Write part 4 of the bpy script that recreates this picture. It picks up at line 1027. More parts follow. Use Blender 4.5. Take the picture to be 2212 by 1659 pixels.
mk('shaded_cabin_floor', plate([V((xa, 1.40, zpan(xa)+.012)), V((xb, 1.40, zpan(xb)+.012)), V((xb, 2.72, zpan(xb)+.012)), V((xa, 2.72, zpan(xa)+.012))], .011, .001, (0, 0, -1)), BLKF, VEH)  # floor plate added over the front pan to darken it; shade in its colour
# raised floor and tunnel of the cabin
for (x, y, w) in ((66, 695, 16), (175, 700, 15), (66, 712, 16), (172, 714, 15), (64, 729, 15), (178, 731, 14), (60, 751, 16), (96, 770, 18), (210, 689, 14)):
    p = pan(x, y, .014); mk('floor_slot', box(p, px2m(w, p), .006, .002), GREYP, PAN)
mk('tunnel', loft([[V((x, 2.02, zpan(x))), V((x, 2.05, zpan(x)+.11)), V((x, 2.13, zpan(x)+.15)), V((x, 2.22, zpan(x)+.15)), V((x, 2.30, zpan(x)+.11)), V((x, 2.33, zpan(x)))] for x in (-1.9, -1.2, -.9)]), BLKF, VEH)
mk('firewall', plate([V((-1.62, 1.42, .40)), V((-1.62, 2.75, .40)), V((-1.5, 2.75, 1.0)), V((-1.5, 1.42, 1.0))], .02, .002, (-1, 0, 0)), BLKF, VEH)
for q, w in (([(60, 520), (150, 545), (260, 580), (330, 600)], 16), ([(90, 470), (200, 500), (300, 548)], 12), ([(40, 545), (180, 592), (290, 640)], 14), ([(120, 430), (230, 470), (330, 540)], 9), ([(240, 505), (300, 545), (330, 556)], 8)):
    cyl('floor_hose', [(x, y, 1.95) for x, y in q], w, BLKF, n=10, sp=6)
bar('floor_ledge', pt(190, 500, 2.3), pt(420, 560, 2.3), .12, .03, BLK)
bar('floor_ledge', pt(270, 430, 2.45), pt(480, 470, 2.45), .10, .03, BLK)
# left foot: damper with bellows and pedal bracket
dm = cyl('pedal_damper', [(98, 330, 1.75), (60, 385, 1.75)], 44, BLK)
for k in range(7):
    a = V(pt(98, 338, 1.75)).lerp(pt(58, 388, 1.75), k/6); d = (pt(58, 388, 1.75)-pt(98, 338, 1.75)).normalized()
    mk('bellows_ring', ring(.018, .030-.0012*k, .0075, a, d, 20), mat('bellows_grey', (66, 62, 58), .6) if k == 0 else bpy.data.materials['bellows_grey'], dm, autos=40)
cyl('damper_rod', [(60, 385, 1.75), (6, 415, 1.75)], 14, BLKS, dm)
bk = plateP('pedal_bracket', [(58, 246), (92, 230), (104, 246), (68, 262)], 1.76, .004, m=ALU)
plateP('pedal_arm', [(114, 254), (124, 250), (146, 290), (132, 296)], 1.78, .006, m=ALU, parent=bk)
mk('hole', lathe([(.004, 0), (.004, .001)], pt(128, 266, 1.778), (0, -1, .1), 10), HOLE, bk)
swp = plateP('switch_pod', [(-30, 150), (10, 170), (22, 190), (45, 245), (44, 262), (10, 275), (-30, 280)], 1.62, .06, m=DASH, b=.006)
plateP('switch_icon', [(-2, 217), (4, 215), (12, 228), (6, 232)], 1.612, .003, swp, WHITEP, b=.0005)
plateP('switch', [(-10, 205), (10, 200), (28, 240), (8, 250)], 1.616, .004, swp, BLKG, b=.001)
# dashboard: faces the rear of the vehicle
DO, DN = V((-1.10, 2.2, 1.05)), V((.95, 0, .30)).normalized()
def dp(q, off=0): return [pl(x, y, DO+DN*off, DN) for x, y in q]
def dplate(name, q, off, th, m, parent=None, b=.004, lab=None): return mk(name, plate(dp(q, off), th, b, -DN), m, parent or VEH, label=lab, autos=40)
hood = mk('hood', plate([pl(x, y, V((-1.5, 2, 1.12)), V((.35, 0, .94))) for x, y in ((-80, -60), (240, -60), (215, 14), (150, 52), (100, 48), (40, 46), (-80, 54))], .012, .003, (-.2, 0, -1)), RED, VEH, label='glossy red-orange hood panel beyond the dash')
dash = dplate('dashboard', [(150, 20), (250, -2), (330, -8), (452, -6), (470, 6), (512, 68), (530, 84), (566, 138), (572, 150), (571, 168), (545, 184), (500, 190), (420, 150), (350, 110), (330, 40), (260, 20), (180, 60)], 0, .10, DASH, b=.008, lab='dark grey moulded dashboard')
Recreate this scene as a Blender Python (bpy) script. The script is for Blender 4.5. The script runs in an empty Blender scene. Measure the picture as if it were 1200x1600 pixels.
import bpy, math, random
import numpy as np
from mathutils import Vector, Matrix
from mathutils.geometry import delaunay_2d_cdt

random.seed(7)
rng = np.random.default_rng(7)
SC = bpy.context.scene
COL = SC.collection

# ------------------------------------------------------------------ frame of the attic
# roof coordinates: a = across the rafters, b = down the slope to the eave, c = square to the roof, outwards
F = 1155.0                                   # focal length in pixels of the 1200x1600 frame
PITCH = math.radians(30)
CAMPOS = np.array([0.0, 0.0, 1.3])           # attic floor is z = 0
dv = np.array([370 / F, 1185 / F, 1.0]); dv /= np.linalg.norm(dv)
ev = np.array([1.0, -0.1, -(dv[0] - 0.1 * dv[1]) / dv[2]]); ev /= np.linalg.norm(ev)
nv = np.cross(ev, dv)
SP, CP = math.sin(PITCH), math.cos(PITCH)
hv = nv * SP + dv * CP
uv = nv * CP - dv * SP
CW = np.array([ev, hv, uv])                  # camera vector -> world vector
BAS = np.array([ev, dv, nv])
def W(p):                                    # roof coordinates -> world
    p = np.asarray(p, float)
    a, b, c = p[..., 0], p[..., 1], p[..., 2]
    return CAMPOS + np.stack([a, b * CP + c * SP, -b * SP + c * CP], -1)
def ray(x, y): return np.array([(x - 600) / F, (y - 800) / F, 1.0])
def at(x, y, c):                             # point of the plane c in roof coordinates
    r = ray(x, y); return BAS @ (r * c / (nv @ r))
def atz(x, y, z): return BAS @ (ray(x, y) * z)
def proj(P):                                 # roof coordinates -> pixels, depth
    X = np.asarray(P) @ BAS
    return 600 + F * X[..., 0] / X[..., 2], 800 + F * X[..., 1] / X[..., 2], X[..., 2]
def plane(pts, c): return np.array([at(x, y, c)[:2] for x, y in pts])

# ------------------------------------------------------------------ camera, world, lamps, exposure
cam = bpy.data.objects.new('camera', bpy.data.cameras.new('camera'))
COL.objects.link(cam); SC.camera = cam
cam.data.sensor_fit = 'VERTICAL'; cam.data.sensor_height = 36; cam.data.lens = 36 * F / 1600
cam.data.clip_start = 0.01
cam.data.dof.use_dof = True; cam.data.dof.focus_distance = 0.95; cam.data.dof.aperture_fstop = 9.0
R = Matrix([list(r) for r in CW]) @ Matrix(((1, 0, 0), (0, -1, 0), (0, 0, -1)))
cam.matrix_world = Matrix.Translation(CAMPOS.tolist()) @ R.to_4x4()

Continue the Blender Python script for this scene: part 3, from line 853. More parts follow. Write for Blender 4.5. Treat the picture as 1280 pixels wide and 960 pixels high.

*-*-*

▶ SHORT EXERCISE: Write out every entry again, keeping each line exactly the same.

▶ TASK ANSWER:
Write part 4 of the bpy script that recreates this picture. It picks up at line 1027. More parts follow. Use Blender 4.5. Take the picture to be 2212 by 1659 pixels.
mk('shaded_cabin_floor', plate([V((xa, 1.40, zpan(xa)+.012)), V((xb, 1.40, zpan(xb)+.012)), V((xb, 2.72, zpan(xb)+.012)), V((xa, 2.72, zpan(xa)+.012))], .011, .001, (0, 0, -1)), BLKF, VEH)  # floor plate added over the front pan to darken it; shade in its colour
# raised floor and tunnel of the cabin
for (x, y, w) in ((66, 695, 16), (175, 700, 15), (66, 712, 16), (172, 714, 15), (64, 729, 15), (178, 731, 14), (60, 751, 16), (96, 770, 18), (210, 689, 14)):
    p = pan(x, y, .014); mk('floor_slot', box(p, px2m(w, p), .006, .002), GREYP, PAN)
mk('tunnel', loft([[V((x, 2.02, zpan(x))), V((x, 2.05, zpan(x)+.11)), V((x, 2.13, zpan(x)+.15)), V((x, 2.22, zpan(x)+.15)), V((x, 2.30, zpan(x)+.11)), V((x, 2.33, zpan(x)))] for x in (-1.9, -1.2, -.9)]), BLKF, VEH)
mk('firewall', plate([V((-1.62, 1.42, .40)), V((-1.62, 2.75, .40)), V((-1.5, 2.75, 1.0)), V((-1.5, 1.42, 1.0))], .02, .002, (-1, 0, 0)), BLKF, VEH)
for q, w in (([(60, 520), (150, 545), (260, 580), (330, 600)], 16), ([(90, 470), (200, 500), (300, 548)], 12), ([(40, 545), (180, 592), (290, 640)], 14), ([(120, 430), (230, 470), (330, 540)], 9), ([(240, 505), (300, 545), (330, 556)], 8)):
    cyl('floor_hose', [(x, y, 1.95) for x, y in q], w, BLKF, n=10, sp=6)
bar('floor_ledge', pt(190, 500, 2.3), pt(420, 560, 2.3), .12, .03, BLK)
bar('floor_ledge', pt(270, 430, 2.45), pt(480, 470, 2.45), .10, .03, BLK)
# left foot: damper with bellows and pedal bracket
dm = cyl('pedal_damper', [(98, 330, 1.75), (60, 385, 1.75)], 44, BLK)
for k in range(7):
    a = V(pt(98, 338, 1.75)).lerp(pt(58, 388, 1.75), k/6); d = (pt(58, 388, 1.75)-pt(98, 338, 1.75)).normalized()
    mk('bellows_ring', ring(.018, .030-.0012*k, .0075, a, d, 20), mat('bellows_grey', (66, 62, 58), .6) if k == 0 else bpy.data.materials['bellows_grey'], dm, autos=40)
cyl('damper_rod', [(60, 385, 1.75), (6, 415, 1.75)], 14, BLKS, dm)
bk = plateP('pedal_bracket', [(58, 246), (92, 230), (104, 246), (68, 262)], 1.76, .004, m=ALU)
plateP('pedal_arm', [(114, 254), (124, 250), (146, 290), (132, 296)], 1.78, .006, m=ALU, parent=bk)
mk('hole', lathe([(.004, 0), (.004, .001)], pt(128, 266, 1.778), (0, -1, .1), 10), HOLE, bk)
swp = plateP('switch_pod', [(-30, 150), (10, 170), (22, 190), (45, 245), (44, 262), (10, 275), (-30, 280)], 1.62, .06, m=DASH, b=.006)
plateP('switch_icon', [(-2, 217), (4, 215), (12, 228), (6, 232)], 1.612, .003, swp, WHITEP, b=.0005)
plateP('switch', [(-10, 205), (10, 200), (28, 240), (8, 250)], 1.616, .004, swp, BLKG, b=.001)
# dashboard: faces the rear of the vehicle
DO, DN = V((-1.10, 2.2, 1.05)), V((.95, 0, .30)).normalized()
def dp(q, off=0): return [pl(x, y, DO+DN*off, DN) for x, y in q]
def dplate(name, q, off, th, m, parent=None, b=.004, lab=None): return mk(name, plate(dp(q, off), th, b, -DN), m, parent or VEH, label=lab, autos=40)
hood = mk('hood', plate([pl(x, y, V((-1.5, 2, 1.12)), V((.35, 0, .94))) for x, y in ((-80, -60), (240, -60), (215, 14), (150, 52), (100, 48), (40, 46), (-80, 54))], .012, .003, (-.2, 0, -1)), RED, VEH, label='glossy red-orange hood panel beyond the dash')
dash = dplate('dashboard', [(150, 20), (250, -2), (330, -8), (452, -6), (470, 6), (512, 68), (530, 84), (566, 138), (572, 150), (571, 168), (545, 184), (500, 190), (420, 150), (350, 110), (330, 40), (260, 20), (180, 60)], 0, .10, DASH, b=.008, lab='dark grey moulded dashboard')
Recreate this scene as a Blender Python (bpy) script. The script is for Blender 4.5. The script runs in an empty Blender scene. Measure the picture as if it were 1200x1600 pixels.
import bpy, math, random
import numpy as np
from mathutils import Vector, Matrix
from mathutils.geometry import delaunay_2d_cdt

random.seed(7)
rng = np.random.default_rng(7)
SC = bpy.context.scene
COL = SC.collection

# ------------------------------------------------------------------ frame of the attic
# roof coordinates: a = across the rafters, b = down the slope to the eave, c = square to the roof, outwards
F = 1155.0                                   # focal length in pixels of the 1200x1600 frame
PITCH = math.radians(30)
CAMPOS = np.array([0.0, 0.0, 1.3])           # attic floor is z = 0
dv = np.array([370 / F, 1185 / F, 1.0]); dv /= np.linalg.norm(dv)
ev = np.array([1.0, -0.1, -(dv[0] - 0.1 * dv[1]) / dv[2]]); ev /= np.linalg.norm(ev)
nv = np.cross(ev, dv)
SP, CP = math.sin(PITCH), math.cos(PITCH)
hv = nv * SP + dv * CP
uv = nv * CP - dv * SP
CW = np.array([ev, hv, uv])                  # camera vector -> world vector
BAS = np.array([ev, dv, nv])
def W(p):                                    # roof coordinates -> world
    p = np.asarray(p, float)
    a, b, c = p[..., 0], p[..., 1], p[..., 2]
    return CAMPOS + np.stack([a, b * CP + c * SP, -b * SP + c * CP], -1)
def ray(x, y): return np.array([(x - 600) / F, (y - 800) / F, 1.0])
def at(x, y, c):                             # point of the plane c in roof coordinates
    r = ray(x, y); return BAS @ (r * c / (nv @ r))
def atz(x, y, z): return BAS @ (ray(x, y) * z)
def proj(P):                                 # roof coordinates -> pixels, depth
    X = np.asarray(P) @ BAS
    return 600 + F * X[..., 0] / X[..., 2], 800 + F * X[..., 1] / X[..., 2], X[..., 2]
def plane(pts, c): return np.array([at(x, y, c)[:2] for x, y in pts])

# ------------------------------------------------------------------ camera, world, lamps, exposure
cam = bpy.data.objects.new('camera', bpy.data.cameras.new('camera'))
COL.objects.link(cam); SC.camera = cam
cam.data.sensor_fit = 'VERTICAL'; cam.data.sensor_height = 36; cam.data.lens = 36 * F / 1600
cam.data.clip_start = 0.01
cam.data.dof.use_dof = True; cam.data.dof.focus_distance = 0.95; cam.data.dof.aperture_fstop = 9.0
R = Matrix([list(r) for r in CW]) @ Matrix(((1, 0, 0), (0, -1, 0), (0, 0, -1)))
cam.matrix_world = Matrix.Translation(CAMPOS.tolist()) @ R.to_4x4()

Continue the Blender Python script for this scene: part 3, from line 853. More parts follow. Write for Blender 4.5. Treat the picture as 1280 pixels wide and 960 pixels high.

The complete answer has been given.